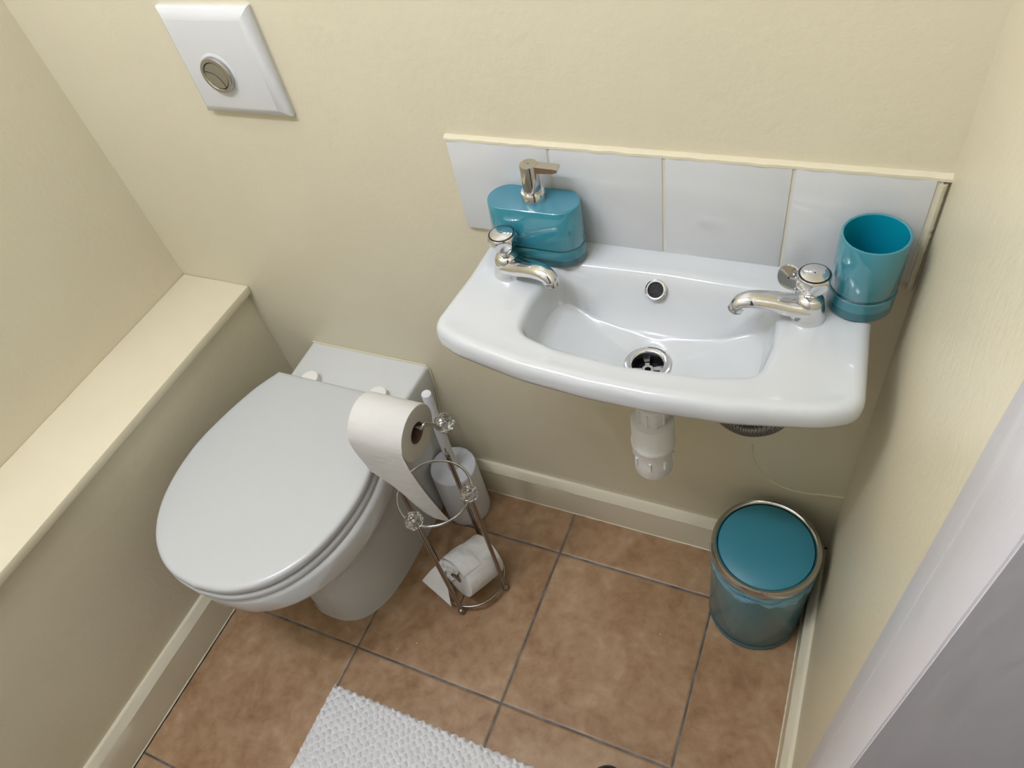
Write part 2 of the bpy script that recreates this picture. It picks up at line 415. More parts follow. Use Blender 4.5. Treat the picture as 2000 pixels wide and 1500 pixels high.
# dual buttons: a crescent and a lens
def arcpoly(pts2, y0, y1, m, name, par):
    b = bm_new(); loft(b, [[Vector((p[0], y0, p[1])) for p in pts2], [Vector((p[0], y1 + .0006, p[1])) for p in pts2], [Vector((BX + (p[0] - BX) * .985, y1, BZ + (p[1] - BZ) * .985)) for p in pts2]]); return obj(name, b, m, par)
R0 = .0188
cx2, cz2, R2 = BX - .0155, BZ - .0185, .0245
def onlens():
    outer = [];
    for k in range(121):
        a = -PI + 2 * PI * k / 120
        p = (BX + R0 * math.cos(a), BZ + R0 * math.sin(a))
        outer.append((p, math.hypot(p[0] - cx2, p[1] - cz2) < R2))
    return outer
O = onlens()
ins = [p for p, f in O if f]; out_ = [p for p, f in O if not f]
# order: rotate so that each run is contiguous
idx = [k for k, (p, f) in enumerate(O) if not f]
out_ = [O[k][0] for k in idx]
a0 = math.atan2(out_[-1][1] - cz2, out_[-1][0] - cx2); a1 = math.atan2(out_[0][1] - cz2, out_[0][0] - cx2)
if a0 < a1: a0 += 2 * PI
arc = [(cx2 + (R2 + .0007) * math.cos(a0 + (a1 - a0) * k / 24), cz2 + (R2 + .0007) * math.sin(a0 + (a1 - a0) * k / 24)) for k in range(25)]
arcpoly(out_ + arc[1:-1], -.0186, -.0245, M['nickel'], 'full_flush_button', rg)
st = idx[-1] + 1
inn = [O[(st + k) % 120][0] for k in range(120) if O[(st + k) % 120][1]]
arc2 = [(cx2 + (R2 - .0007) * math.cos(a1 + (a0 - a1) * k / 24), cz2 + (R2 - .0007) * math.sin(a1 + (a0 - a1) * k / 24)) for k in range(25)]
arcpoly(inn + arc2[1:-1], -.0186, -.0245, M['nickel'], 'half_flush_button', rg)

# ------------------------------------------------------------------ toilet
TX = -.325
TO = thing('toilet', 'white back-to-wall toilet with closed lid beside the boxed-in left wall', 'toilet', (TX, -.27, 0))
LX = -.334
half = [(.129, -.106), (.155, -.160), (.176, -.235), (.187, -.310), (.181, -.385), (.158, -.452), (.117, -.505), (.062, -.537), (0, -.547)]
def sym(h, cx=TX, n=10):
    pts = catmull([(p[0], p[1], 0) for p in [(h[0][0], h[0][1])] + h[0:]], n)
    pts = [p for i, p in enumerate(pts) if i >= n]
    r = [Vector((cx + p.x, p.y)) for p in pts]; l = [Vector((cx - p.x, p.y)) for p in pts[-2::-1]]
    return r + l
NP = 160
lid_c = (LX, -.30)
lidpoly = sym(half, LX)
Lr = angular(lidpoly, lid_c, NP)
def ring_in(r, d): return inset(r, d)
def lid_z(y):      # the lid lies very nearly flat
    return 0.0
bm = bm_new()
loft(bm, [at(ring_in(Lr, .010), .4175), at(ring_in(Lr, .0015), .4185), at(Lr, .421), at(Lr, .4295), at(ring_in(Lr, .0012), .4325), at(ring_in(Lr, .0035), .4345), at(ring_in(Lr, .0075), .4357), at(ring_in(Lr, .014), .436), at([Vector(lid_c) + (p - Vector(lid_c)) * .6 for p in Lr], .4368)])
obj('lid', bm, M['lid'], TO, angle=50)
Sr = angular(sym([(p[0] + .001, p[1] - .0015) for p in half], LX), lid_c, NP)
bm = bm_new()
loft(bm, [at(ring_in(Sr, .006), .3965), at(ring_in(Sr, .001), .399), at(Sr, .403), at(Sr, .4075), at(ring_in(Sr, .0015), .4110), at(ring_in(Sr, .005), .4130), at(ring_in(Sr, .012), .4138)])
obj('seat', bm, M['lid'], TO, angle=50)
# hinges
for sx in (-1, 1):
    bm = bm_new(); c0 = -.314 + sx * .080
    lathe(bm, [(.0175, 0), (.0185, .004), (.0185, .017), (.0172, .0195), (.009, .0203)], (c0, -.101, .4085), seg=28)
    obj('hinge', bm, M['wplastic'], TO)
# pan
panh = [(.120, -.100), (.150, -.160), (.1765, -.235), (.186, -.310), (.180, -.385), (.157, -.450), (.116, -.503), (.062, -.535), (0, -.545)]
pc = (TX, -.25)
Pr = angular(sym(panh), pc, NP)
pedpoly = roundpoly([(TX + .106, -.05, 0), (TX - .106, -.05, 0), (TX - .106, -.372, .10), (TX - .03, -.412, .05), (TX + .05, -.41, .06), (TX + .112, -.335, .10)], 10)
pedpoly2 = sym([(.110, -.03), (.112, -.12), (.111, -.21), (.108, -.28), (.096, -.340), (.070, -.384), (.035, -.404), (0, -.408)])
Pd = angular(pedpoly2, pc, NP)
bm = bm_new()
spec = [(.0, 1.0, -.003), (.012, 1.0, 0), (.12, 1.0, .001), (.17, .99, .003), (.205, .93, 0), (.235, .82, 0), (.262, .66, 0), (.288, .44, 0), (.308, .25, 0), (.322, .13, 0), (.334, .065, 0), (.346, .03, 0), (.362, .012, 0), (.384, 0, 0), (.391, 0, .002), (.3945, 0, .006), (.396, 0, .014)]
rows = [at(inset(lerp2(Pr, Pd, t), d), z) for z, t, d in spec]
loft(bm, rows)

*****

◆ TASK PROMPT ◆
Without the pictures, repeat the listing above exactly.

◆ ANSWER TO THIS TASK ◆
Write part 2 of the bpy script that recreates this picture. It picks up at line 415. More parts follow. Use Blender 4.5. Treat the picture as 2000 pixels wide and 1500 pixels high.
# dual buttons: a crescent and a lens
def arcpoly(pts2, y0, y1, m, name, par):
    b = bm_new(); loft(b, [[Vector((p[0], y0, p[1])) for p in pts2], [Vector((p[0], y1 + .0006, p[1])) for p in pts2], [Vector((BX + (p[0] - BX) * .985, y1, BZ + (p[1] - BZ) * .985)) for p in pts2]]); return obj(name, b, m, par)
R0 = .0188
cx2, cz2, R2 = BX - .0155, BZ - .0185, .0245
def onlens():
    outer = [];
    for k in range(121):
        a = -PI + 2 * PI * k / 120
        p = (BX + R0 * math.cos(a), BZ + R0 * math.sin(a))
        outer.append((p, math.hypot(p[0] - cx2, p[1] - cz2) < R2))
    return outer
O = onlens()
ins = [p for p, f in O if f]; out_ = [p for p, f in O if not f]
# order: rotate so that each run is contiguous
idx = [k for k, (p, f) in enumerate(O) if not f]
out_ = [O[k][0] for k in idx]
a0 = math.atan2(out_[-1][1] - cz2, out_[-1][0] - cx2); a1 = math.atan2(out_[0][1] - cz2, out_[0][0] - cx2)
if a0 < a1: a0 += 2 * PI
arc = [(cx2 + (R2 + .0007) * math.cos(a0 + (a1 - a0) * k / 24), cz2 + (R2 + .0007) * math.sin(a0 + (a1 - a0) * k / 24)) for k in range(25)]
arcpoly(out_ + arc[1:-1], -.0186, -.0245, M['nickel'], 'full_flush_button', rg)
st = idx[-1] + 1
inn = [O[(st + k) % 120][0] for k in range(120) if O[(st + k) % 120][1]]
arc2 = [(cx2 + (R2 - .0007) * math.cos(a1 + (a0 - a1) * k / 24), cz2 + (R2 - .0007) * math.sin(a1 + (a0 - a1) * k / 24)) for k in range(25)]
arcpoly(inn + arc2[1:-1], -.0186, -.0245, M['nickel'], 'half_flush_button', rg)

# ------------------------------------------------------------------ toilet
TX = -.325
TO = thing('toilet', 'white back-to-wall toilet with closed lid beside the boxed-in left wall', 'toilet', (TX, -.27, 0))
LX = -.334
half = [(.129, -.106), (.155, -.160), (.176, -.235), (.187, -.310), (.181, -.385), (.158, -.452), (.117, -.505), (.062, -.537), (0, -.547)]
def sym(h, cx=TX, n=10):
    pts = catmull([(p[0], p[1], 0) for p in [(h[0][0], h[0][1])] + h[0:]], n)
    pts = [p for i, p in enumerate(pts) if i >= n]
    r = [Vector((cx + p.x, p.y)) for p in pts]; l = [Vector((cx - p.x, p.y)) for p in pts[-2::-1]]
    return r + l
NP = 160
lid_c = (LX, -.30)
lidpoly = sym(half, LX)
Lr = angular(lidpoly, lid_c, NP)
def ring_in(r, d): return inset(r, d)
def lid_z(y):      # the lid lies very nearly flat
    return 0.0
bm = bm_new()
loft(bm, [at(ring_in(Lr, .010), .4175), at(ring_in(Lr, .0015), .4185), at(Lr, .421), at(Lr, .4295), at(ring_in(Lr, .0012), .4325), at(ring_in(Lr, .0035), .4345), at(ring_in(Lr, .0075), .4357), at(ring_in(Lr, .014), .436), at([Vector(lid_c) + (p - Vector(lid_c)) * .6 for p in Lr], .4368)])
obj('lid', bm, M['lid'], TO, angle=50)
Sr = angular(sym([(p[0] + .001, p[1] - .0015) for p in half], LX), lid_c, NP)
bm = bm_new()
loft(bm, [at(ring_in(Sr, .006), .3965), at(ring_in(Sr, .001), .399), at(Sr, .403), at(Sr, .4075), at(ring_in(Sr, .0015), .4110), at(ring_in(Sr, .005), .4130), at(ring_in(Sr, .012), .4138)])
obj('seat', bm, M['lid'], TO, angle=50)
# hinges
for sx in (-1, 1):
    bm = bm_new(); c0 = -.314 + sx * .080
    lathe(bm, [(.0175, 0), (.0185, .004), (.0185, .017), (.0172, .0195), (.009, .0203)], (c0, -.101, .4085), seg=28)
    obj('hinge', bm, M['wplastic'], TO)
# pan
panh = [(.120, -.100), (.150, -.160), (.1765, -.235), (.186, -.310), (.180, -.385), (.157, -.450), (.116, -.503), (.062, -.535), (0, -.545)]
pc = (TX, -.25)
Pr = angular(sym(panh), pc, NP)
pedpoly = roundpoly([(TX + .106, -.05, 0), (TX - .106, -.05, 0), (TX - .106, -.372, .10), (TX - .03, -.412, .05), (TX + .05, -.41, .06), (TX + .112, -.335, .10)], 10)
pedpoly2 = sym([(.110, -.03), (.112, -.12), (.111, -.21), (.108, -.28), (.096, -.340), (.070, -.384), (.035, -.404), (0, -.408)])
Pd = angular(pedpoly2, pc, NP)
bm = bm_new()
spec = [(.0, 1.0, -.003), (.012, 1.0, 0), (.12, 1.0, .001), (.17, .99, .003), (.205, .93, 0), (.235, .82, 0), (.262, .66, 0), (.288, .44, 0), (.308, .25, 0), (.322, .13, 0), (.334, .065, 0), (.346, .03, 0), (.362, .012, 0), (.384, 0, 0), (.391, 0, .002), (.3945, 0, .006), (.396, 0, .014)]
rows = [at(inset(lerp2(Pr, Pd, t), d), z) for z, t, d in spec]
loft(bm, rows)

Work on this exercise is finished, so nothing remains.